Once the bark is beaten, it begins to spread. The process is much like a baker meddling dough. Another strip of bark is folded into the beaten piece and pounded again, a cycle repeated until the fibers are pounded into one another and the bark broadens to the desired length. Some bark strips can be as small as a foot in width and a few feet in length; but at the end of the process, kapa can spread several feet with fantastic results. After all the hālau members complete their own pieces, they are left with material wide and long enough to be worn as pāʻū (skirts) or malo (loincloth).

Once the kapa dries, the last phase is the dying process. The dyes are painted on carefully and left to dry before several more coats are added. Eventually, the colors are vivid upon the cloth. Creating the right colors is a synthesized art and science project. “We would test the dye on paper or cotton and it would turn out to be one color, like purple. But when brushed on the kapa fibers, the dye would turn green! It was really a matter of mixing the right substances and watching their chemical reactions.”

Colors that decorate your wildest dreams are made solely from plants and materials gathered from nature. When boiled and mixed with paʻakai (sea salt), the ʻōlena (turmeric) plant creates a bright yellow dye. Stirring the burnt ash from the wauke tree with kukui (candlenut) oil creates jet-black ink. But most prized for Hālau Nā Kīpuʻupuʻu is a vibrant red. “Many kūpuna (elders) told me it was impossible,” says Kamohoaliʻi. “Yet in the chants of my ancestors they speak of kapa the color of blood, a pulsating red. I knew achieving this had to be possible.” With that, he set out on a mission that he calls his “chemistry project,” mixing various plants and other unusual natural items. In the end, it was the noni plant, burnt coral—and one last secret ingredient—that created the electric red.

Designs are also a whole other element. Members of the hālau were responsible for decorating their own pāʻū and each piece shared a story. Some diagonally painted lines represent the Kïpuʻupuʻu, the falling rains of Waimea. Tribal stamps tell stories of family ʻaumakua (guardians) or old Hawaiian legends. Kapa is not only appealing and unimaginably beautiful, but they are also traditional testaments that are stories in themselves.

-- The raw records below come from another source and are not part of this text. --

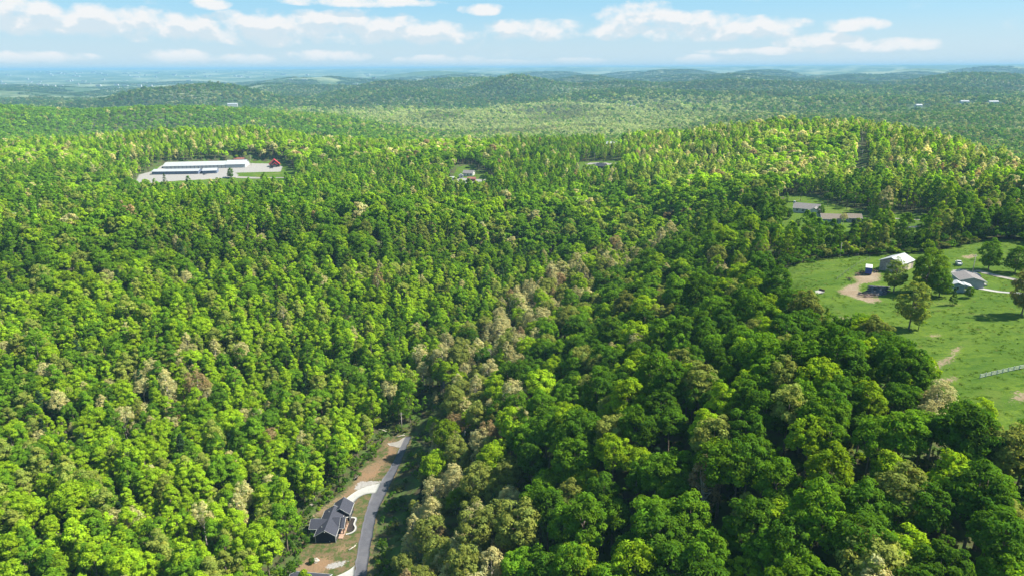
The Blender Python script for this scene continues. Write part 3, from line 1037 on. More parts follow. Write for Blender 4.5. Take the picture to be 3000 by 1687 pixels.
def colours(x, y, seed):
    g = np.random.default_rng(seed)
    n = len(x)
    r = np.hypot(x, y)
    d, oak = zones(x, y)
    _, side = seg_dist(x, y, VALLEY)
    p = perlin(x / 70, y / 70, 22) * 0.6 + perlin(x / 28, y / 28, 23) * 0.5
    u = g.random(n)
    near_valley = (side < 0) & (d < 48 + 14 * perlin(x / 40, y / 40, 26)) & (r < 470)
    p_tan = np.where(near_valley, 0.62 - 0.006 * d, 0.035)
    p_tan = np.where((x < -125) & (r < 330) & (perlin(x / 55, y / 55, 25) > 0.1), 0.20, p_tan)
    hillr = (x > 120) & (r > 560) & (r < 1200)
    p_tan = np.where(hillr, 0.15, p_tan)
    leftridge = (x < 0) & (r > 830) & (r < 1150)
    p_tan = np.where(leftridge, 0.12, p_tan)
    p_olive = np.where(near_valley, 0.26, np.where(hillr, 0.36, np.where(side > 0, 0.13, 0.10)))
    p_yel = np.where((side > 0) & (r < 420), 0.46, np.where(hillr, 0.28, 0.22)) + 0.25 * p
    p_yel = np.where((side < 0) & (r < 400) & ~near_valley, 0.16, p_yel)
    p_yel = np.where(leftridge, 0.50, p_yel)
    p_yel = np.where(hillr, 0.34 + .2 * p, p_yel)
    p_deep = np.where((side < 0) & (r < 330) & ~near_valley, 0.32, 0.12) - 0.15 * p
    k = np.full(n, 0)
    c = np.cumsum(np.stack([p_tan * .9, p_tan * .1, p_olive, np.clip(p_yel, .04, .6), np.clip(p_deep, .03, .6)]), 0)
    for j in range(5):
        k[(k == 0) & (u < c[j])] = j + 1
    pal = np.stack([GREEN, TAN, ROSE, OLIVE, YELLOW, DEEP])
    col = pal[k]
    azr = np.arctan2(x, y)
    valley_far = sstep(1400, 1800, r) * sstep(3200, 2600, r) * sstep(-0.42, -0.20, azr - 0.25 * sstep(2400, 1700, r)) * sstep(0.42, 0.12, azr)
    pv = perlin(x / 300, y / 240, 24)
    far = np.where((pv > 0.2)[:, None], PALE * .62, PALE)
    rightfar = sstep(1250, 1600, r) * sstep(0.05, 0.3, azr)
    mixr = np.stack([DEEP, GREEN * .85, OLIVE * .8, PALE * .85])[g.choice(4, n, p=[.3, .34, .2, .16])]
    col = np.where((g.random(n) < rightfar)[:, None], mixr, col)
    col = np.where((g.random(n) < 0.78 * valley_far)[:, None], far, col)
    hills = sstep(2700, 3100, r)
    mixd = np.stack([DEEP * 0.8 + 0.006, GREEN * .7 + .008, OLIVE * .65, PALE * .75])[g.choice(4, n, p=[.40, .34, .16, .10])] * (1 + .35 * perlin(x / 420, y / 300, 27))[:, None]  # far-hill tints kept darker: cloud shade put into the leaf colour
    col = np.where((g.random(n) < hills)[:, None], mixd, col)
    ridge1 = (azr < -0.12 - .2 * sstep(1300, 1800, r)) & (r > 1150) & (r < 2300)
    col = np.where((ridge1 & (g.random(n) < 0.65))[:, None], GREEN * 1.12 + .006, col)
    col = col * np.clip(g.normal(1, 0.13, n), .6, 1.5)[:, None] * (1 + 0.10 * np.clip(p, -1, 1))[:, None]
    # neighbours of one stand share a cast
    stand = GREEN * (0.5 - 0.5 * np.clip(p, -1, 1))[:, None] + YELLOW * (0.5 + 0.5 * np.clip(p, -1, 1))[:, None]
    blend = np.where((k == 1) | (k == 2), 0.05, 0.20) * sstep(1300, 900, r) * np.where((side < 0) & (r < 400), 0.45, 1.0)
    col = col * (1 - blend)[:, None] + stand * blend[:, None]
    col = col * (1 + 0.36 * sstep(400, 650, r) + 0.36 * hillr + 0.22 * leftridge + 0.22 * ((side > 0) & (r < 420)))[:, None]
    return col * 1.10, k


def in_frame(x, y, z, h, pad=120):
    px, py, dep = project(x, y, z + h * .6)
    return (px > -pad) & (px < 3000 + pad) & (py > -pad) & (py < 1687 + pad) & (dep > 5), px, py, dep


def visible_from_above(x, y, top):
    """drop trees hidden well behind a ridge (wide margin)"""
    az = np.arctan2(x, y)
    r = np.hypot(x, y)
    ang = np.arctan2(top - CAMZ, r)
    order = np.argsort(r)
    nb = 700
    bins = np.clip(((az + 0.9) / 1.8 * nb).astype(int), 0, nb - 1)
    best = np.full(nb, -9.0)
    keep = np.zeros(len(x), bool)
    lag = []
    for i in order:
        b = bins[i]
        keep[i] = ang[i] > best[b] - 0.0045
        if ang[i] > best[b]:
            best[b] = ang[i]
    return keep


# --- near woods (candidates for single trees)
NEAR_R = 470
x1, y1 = scatter(0, NEAR_R, 7.3, 31)
d1_, oak1 = zones(x1, y1)
k1 = (oak1 > 0.5)
x2, y2 = scatter(0, NEAR_R, 4.6, 32)
d2_, oak2 = zones(x2, y2)
k2 = (oak2 <= 0.5)
nx_, ny_ = np.concatenate([x1[k1], x2[k2]]), np.concatenate([y1[k1], y2[k2]])
noak = np.concatenate([np.ones(k1.sum(), bool), np.zeros(k2.sum(), bool)])
LANE = np.array([(-47.5, 150), (-47.2, 190), (-49.5, 215), (-45, 240), (-43, 262)])
dl_, sl_ = seg_dist(nx_, ny_, LANE)
ok = clear_of(nx_, ny_, 2.2) & (dl_ > np.where(sl_ < 0, 11.5, 6.0)) & (poly_sd(nx_, ny_, POLY['clearing']) > 4.2)
nx_, ny_, noak = nx_[ok], ny_[ok], noak[ok]
nz_ = height(nx_, ny_)
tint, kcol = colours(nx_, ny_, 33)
gsel = np.random.default_rng(34)
wide = (~noak) & (gsel.random(len(nx_)) < .17 + .25 * (perlin(nx_ / 45, ny_ / 45, 28) > .25))
nsc = np.where(noak, gsel.normal(1, 0.15, len(nx_)), gsel.normal(1, .22, len(nx_))).clip(.5, 1.5) * np.where(noak, 0.88, np.where(wide, .66, 0.77))
psd = poly_sd(nx_, ny_, POLY['pasture'])
belt = (ny_ > 285) & (nx_ > 60) & (psd < 42)
noak &= ~(belt & (psd < 26))
nsc *= np.where(belt, np.where(noak, .8, .95), 1.0)
dl_, sl_ = seg_dist(nx_, ny_, LANE)
nsc *= np.where((sl_ < 0) & (dl_ < 21), 0.66, 1.0)
d_near, _s = seg_dist(nx_, ny_, VALLEY)
kind = np.where(noak, 'broad', 'slim').astype(object)
kind[wide] = 'broad'
kind[(kcol == 1) | (kcol == 2)] = 'bud'
kind[(~noak) & (gsel.random(len(nx_)) < 0.05)] = 'fir'
kind[noak & (gsel.random(len(nx_)) < 0.012)] = 'fir'
tint[kind == 'fir'] = DARKFIR * gsel.uniform(.8, 1.6, ((kind == 'fir').sum(), 1))
bare = (gsel.random(len(nx_)) < 0.014) & (kind != 'fir')
kind[bare] = 'bare'
inf, ppx, ppy, pdep = in_frame(nx_, ny_, nz_, 17)
ORDER = {k: [n for n in PROTO if n.startswith(k) and n[len(k):].isdigit()] for k in ('broad', 'slim', 'bud', 'fir')}

COLNAME = ['mid green', 'pale tan budding', 'russet budding', 'pale olive green', 'bright yellow-green', 'deep green']
KINDS = {
    'broad': ('broadleaf_tree', 'rounded broadleaf tree', 300),
    'slim': ('slender_tree', 'slender upright tree', 300),
    'bud': ('budding_tree', 'tree', 300),
    'fir': ('evergreen_tree', 'dark pointed evergreen', 120),
    'bare': ('leafless_tree', 'leafless grey tree', 60),
}


ONES = 'zero one two three four five six seven eight nine ten eleven twelve thirteen fourteen fifteen sixteen seventeen eighteen nineteen'.split()
TENS = '_ _ twenty thirty forty fifty sixty seventy eighty ninety'.split()


def spell(n):
    if n < 20:
        return ONES[n]
    return TENS[n // 10] + ('-' + ONES[n % 10] if n % 10 else '') if n < 100 else 'ninety-nine'


def where_words(x, y, px, py):
    d, s = seg_dist(np.array([x]), np.array([y]), VALLEY)
    if s[0] > 0:
        if d[0] < 40 and y < 275:
            return 'beside the clearing'
        return 'across the valley'
    if d[0] < 34 and y < 275:
        return 'bordering the lane'
    if px > 2150 and py > 900:
        return 'below the pasture'
    if y > 330:
        return 'beyond the pasture'
    return 'on the ridge'


BARE_MESH = [bare_tree(900 + i, 15).mesh('trunk', PALE_BARK, True) for i in range(3)]
taken = np.zeros(len(nx_), bool)
seen_labels = set()


def plant(key, loc, rz, scale, tintc, name, label, category, group):
    root = empty(name, loc, rz, label, category, group)
    root.scale = scale
    p = PROTO[key]
    t = link(bpy.data.objects.new('trunk', p['trunk']), root)
    c = link(bpy.data.objects.new('crown', p['crown']), root)
    c['tint'] = [float(q) for q in tintc]
    return root


for kd, (nm, words_, cap) in KINDS.items():
    ids = np.nonzero((kind == kd) & inf & (ppx > -30) & (ppx < 3030) & (ppy > 0) & (ppy < 1720))[0]
    ids = ids[np.argsort(pdep[ids])][:cap]
    for i in ids:
        taken[i] = True
        cn = {'fir': '', 'bare': ''}.get(kd, COLNAME[kcol[i]])
        ax_, ay_ = int(np.clip(round(ppx[i] / 30), 0, 100)), int(np.clip(round(ppy[i] / 16.87), 0, 100))
        lab = f"{cn} {words_} {where_words(nx_[i], ny_[i], ppx[i], ppy[i])}, {spell(ax_)} percent across, {spell(ay_)} down".strip()
        if lab in seen_labels:
            for w_ in ('smaller', 'taller', 'fuller', 'narrower', 'farther', 'denser', 'looser'):
                l2 = lab.replace(' tree', f' {w_} tree', 1) if ' tree' in lab else lab.replace('pointed', w_)
                if l2 not in seen_labels:
                    lab = l2
                    break
        seen_labels.add(lab)
        s = nsc[i]
        if kd == 'bare':
            root = empty(nm, (nx_[i], ny_[i], nz_[i]), gsel.uniform(0, 6.28), lab, 'tree', 'leafless trees in the near woods')
            root.scale = (s, s, s)
            link(bpy.data.objects.new('trunk', BARE_MESH[i % 3]), root)
            continue
        key = ORDER[kd][int(gsel.integers(len(ORDER[kd])))]
        w = s * gsel.uniform(.9, 1.12)
        plant(key, (nx_[i], ny_[i], nz_[i]), gsel.uniform(0, 6.28), (w, w * gsel.uniform(.9, 1.1), s * gsel.uniform(.92, 1.08)), tint[i], nm, lab, 'tree', nm.replace('_', ' ') + 's of the near woods')

# --- the rest of the woods: point clouds that carry tree copies


def proto_collection(name, meshes):
    c = bpy.data.collections.new(name)
    for i, me in enumerate(meshes):
        o = bpy.data.objects.new(f'{name}_{i:02d}', me)
        c.objects.link(o)
    return c


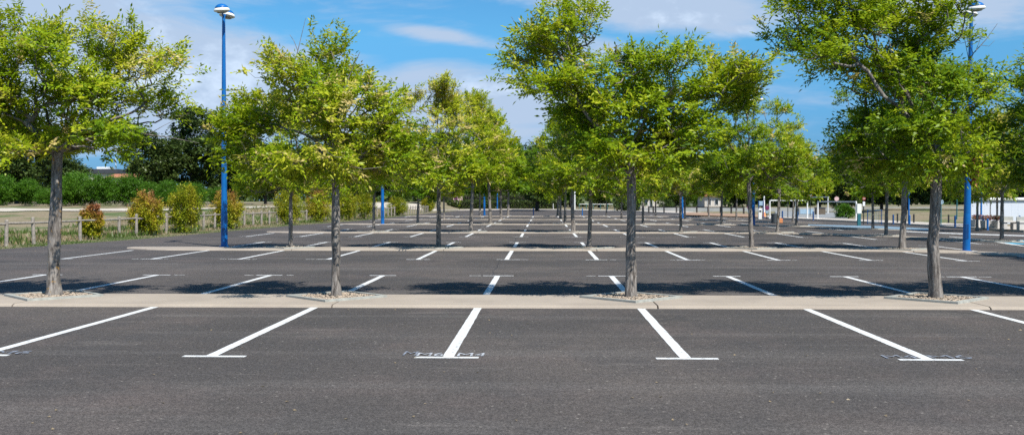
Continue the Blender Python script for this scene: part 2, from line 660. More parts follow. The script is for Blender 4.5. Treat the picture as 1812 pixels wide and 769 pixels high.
# parking lot asphalt: left edge from EDGE, far and right edges read off the photo's kerb line
far = [G(905, 371), G(1000, 372.5), G(1130, 375), G(1215, 379), G(1330, 384.5), G(1400, 388), G(1500, 392.5), G(1600, 398), G(1700, 404), G(1812, 411)]
poly = [(-45, -12)] + [(-45, 4)] + [(p[0], p[1]) for p in EDGE] + [(v.x, v.y) for v in far] + [(48, 40), (48, -12)]


def sheet(name, pts, mat, z, kind='structure', skirt=.0, parent=None):
    mb = MB()
    n = len(pts)
    vs = [(p[0], p[1], z) for p in pts]
    fs = [tuple(range(n))]
    if skirt:
        vs += [(p[0], p[1], z - skirt) for p in pts]
        fs += [(i, i + n, (i + 1) % n + n, (i + 1) % n) for i in range(n)]
    mb.add(vs, fs)
    o = mb.build(name, mat, parent)
    me = o.data
    if me.polygons[0].normal.z < 0:
        me.flip_normals()
    if kind:
        o['kind'] = kind
    return o


sheet('parking_lot', poly, M['asphalt'], 0.0)


def strip_mesh(name, left, right, mat, zoff=0.02, flat=None, skirt=0.0, sub=1):
    """band between two polylines of equal length, draped over the terrain"""
    V, Q = [], []
    n = len(left)
    k = 6
    for a, b in zip(left, right):
        for j in range(k + 1):
            t = j / k
            x, y = a[0] * (1 - t) + b[0] * t, a[1] * (1 - t) + b[1] * t
            V.append((x, y, (flat if flat is not None else float(terrain(x, y)) + zoff)))
    for i in range(n - 1):
        for j in range(k):
            q = i * (k + 1) + j
            Q.append((q, q + 1, q + k + 2, q + k + 1))
    me = np_mesh(name, V, Q, mat)
    if me.polygons[0].normal.z < 0:
        me.flip_normals()
    return tag(link(name, me), kind='structure')


# pavement beyond the far and right edge (raised kerb), with a thin kerb face
offs = [(-14.5, 4.0), (-13.5, 3.6)]
pin = [(EDGE[-1][0], EDGE[-1][1])] + [(v.x, v.y) for v in far]
pout = []
for i, p in enumerate(pin):
    a = pin[max(0, i - 1)]
    b = pin[min(len(pin) - 1, i + 1)]
    t = Vector((b[0] - a[0], b[1] - a[1])).normalized()
    nrm = Vector((-t.y, t.x))
    wd = 7.0 if i < 4 else 3.4
    pout.append((p[0] + nrm.x * wd, p[1] + nrm.y * wd))
sheet('pavement', pin + pout[::-1], M['pave'], 0.11, skirt=.16)


def dens(pts, n):
    P = np.array(pts, float)
    s = np.concatenate([[0], np.cumsum(np.linalg.norm(np.diff(P, axis=0), axis=1))])
    t = np.linspace(0, s[-1], n)
    return np.stack([np.interp(t, s, P[:, 0]), np.interp(t, s, P[:, 1])], 1)


# gravel path on the bank to the left
pl = dens([(-75, 73.2), (-50, 73.2), (-32, 73.5), (-28, 74.3), (-25.0, 78), (-23, 84), (-21.5, 98), (-19.5, 118), (-17.5, 140), (-15, 160)], 90)
pr = dens([(-75, 77.5), (-50, 77.5), (-34, 77.8), (-29.5, 78.5), (-27.3, 81.5), (-25.8, 88), (-24.3, 100), (-22.6, 119), (-21.0, 141), (-19, 165)], 90)
strip_mesh('gravel_path', pl, pr, M['path'], .05)

# reddish soil strip, far grey road
sheet('soil_bed', [tuple(G(1210, 382)[:2]), tuple(G(1345, 386.5)[:2]), tuple(G(1350, 381)[:2]), tuple(G(1215, 377)[:2])], M['soil'], .125)
sheet('access_road', [tuple(G(1372, 385)[:2]), tuple(G(1500, 388.5)[:2]), tuple(G(1500, 377)[:2]), tuple(G(1372, 374.5)[:2])], M['road'], .12)
# blue painted bays on the right
sheet('blue_bay_marking', [tuple(G(p, q)[:2]) for p, q in ((1430, 397), (1560, 400), (1660, 405), (1660, 409), (1560, 404.5), (1430, 398.6))], M['bluepaint'], .006)
sheet('cyan_bay_marking', [tuple(G(p, q)[:2]) for p, q in ((1748, 424.5), (1835, 426), (1835, 432.5), (1790, 431.5))], M['cyanpaint'], .006)
sheet('white_bay_edge', [tuple(G(p, q)[:2]) for p, q in ((1600, 409.3), (1700, 413), (1812, 416.5), (1812, 418), (1700, 414.4), (1600, 410.2))], M['paint'], .012)
sheet('white_bay_edge', [tuple(G(p, q)[:2]) for p, q in ((1680, 418.5), (1750, 424.5), (1790, 431.5), (1812, 435), (1812, 436.3), (1783, 432.5), (1742, 425.2), (1680, 419.3))], M['paint_old'], .012)

# ------------------------------------------------------------------ islands


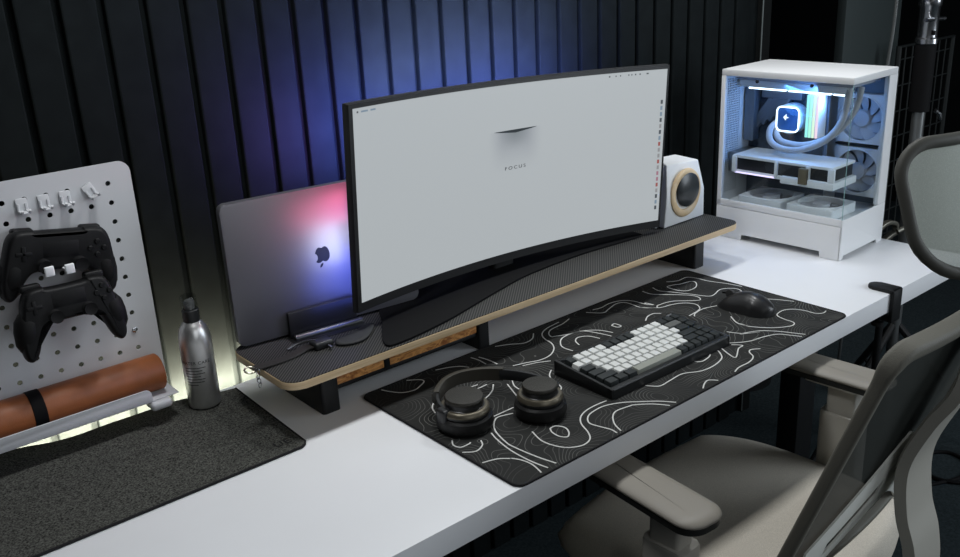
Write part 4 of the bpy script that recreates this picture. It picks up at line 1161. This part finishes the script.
area('monitor_glow_violet', (.10,.55,.40), (.08,.72,.43), .10, .7, (.42,.22,1.0), .10, 140)
area('monitor_glow_white', (.50,.55,.46), (.53,.70,.66), .5, 2.6, (.75,.86,1.0), .08, 140)
area('edge_strip_light', (-.66,.652,-.034), (-.66,.70,-.018), 1.26, 32, (1.0,.88,.64), .008, 148)
area('lid_glow_white', (.036,.448,.252), (-.005,.515,.250), .06, .085, (.72,.78,1.0), .08, 155)
area('lid_glow_blue', (.038,.448,.190), (-.005,.515,.200), .10, .09, (.14,.20,1.0), .10, 160)
area('lid_glow_pink', (.030,.448,.320), (-.03,.515,.325), .12, .09, (1.0,.17,.32), .06, 165)
area('case_glow', (1.235,.33,.37), (1.30,.36,.25), .10, .30, (.10,.36,1.0), .16)
area('case_glow', (1.255,.30,.36), (1.21,.50,.30), .08, .28, (.12,.36,1.0), .06)

w = bpy.data.worlds.new('World'); sc.world = w; w.use_nodes = True
w.node_tree.nodes['Background'].inputs['Color'].default_value = (.55,.62,.70,1); w.node_tree.nodes['Background'].inputs['Strength'].default_value = .05

# ------------------------------------------------------------------ camera
F_PX, yaw_, pit, rol, cx, cy, cz = CAMV
f = Vector((math.sin(yaw_)*math.cos(pit), math.cos(yaw_)*math.cos(pit), -math.sin(pit))); r = Vector((math.cos(yaw_), -math.sin(yaw_), 0)); u = r.cross(f)
r2 = r*math.cos(rol)+u*math.sin(rol); u2 = u*math.cos(rol)-r*math.sin(rol)
cam = bpy.data.cameras.new('camera'); co = bpy.data.objects.new('camera', cam); COL.objects.link(co)
co.matrix_world = Matrix(((r2.x,u2.x,-f.x,cx),(r2.y,u2.y,-f.y,cy),(r2.z,u2.z,-f.z,cz+DZ),(0,0,0,1)))
cam.sensor_fit = 'HORIZONTAL'; cam.sensor_width = 36; cam.lens = 36*F_PX/960; cam.clip_start = .02; cam.clip_end = 50
sc.camera = co
vs = sc.view_settings; vs.view_transform = 'Standard'; vs.look = 'None'; vs.exposure = 0.0; vs.gamma = 1.0; vs.use_curve_mapping = False
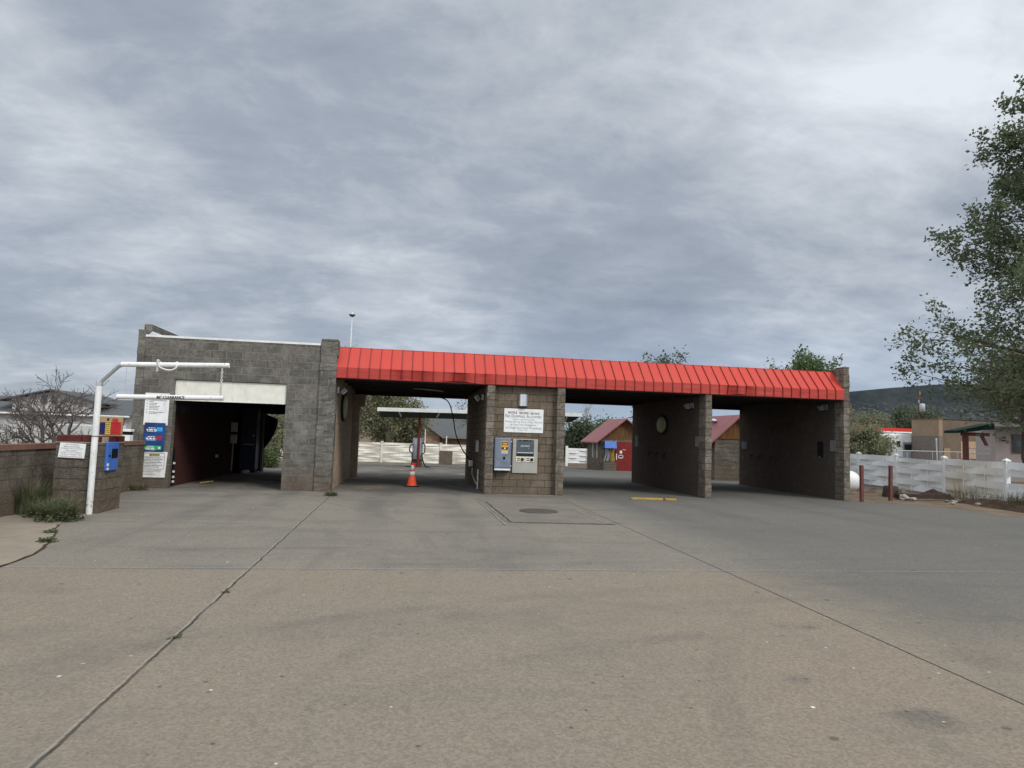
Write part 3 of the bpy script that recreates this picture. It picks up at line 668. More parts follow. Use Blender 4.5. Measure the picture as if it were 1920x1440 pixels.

At last year’s 2011 Kapa Festival at Greenwell Farms in Kona, Hālau Nā Kīpuʻupuʻu revealed their final pieces. Fully adorned in their creations, they took the stage and completed their final step in this journey—they danced in their kapa. From the first day of harvesting trees to the vibrantly decorated yellow and red cloth, they had accomplished something that no other hālau has done in centuries. But all of this doesn’t faze Kamohoaliʻi or the men and women of the hālau. They know there is still much more to learn and more to be done. “I have a deep respect for my elders and for those who came before me. I don’t consider myself a kapa person, I don’t deserve that honor.” But with all of their accomplishments, Kamohoaliʻi and Hālau Nā Kīpuʻupuʻu are well on their way.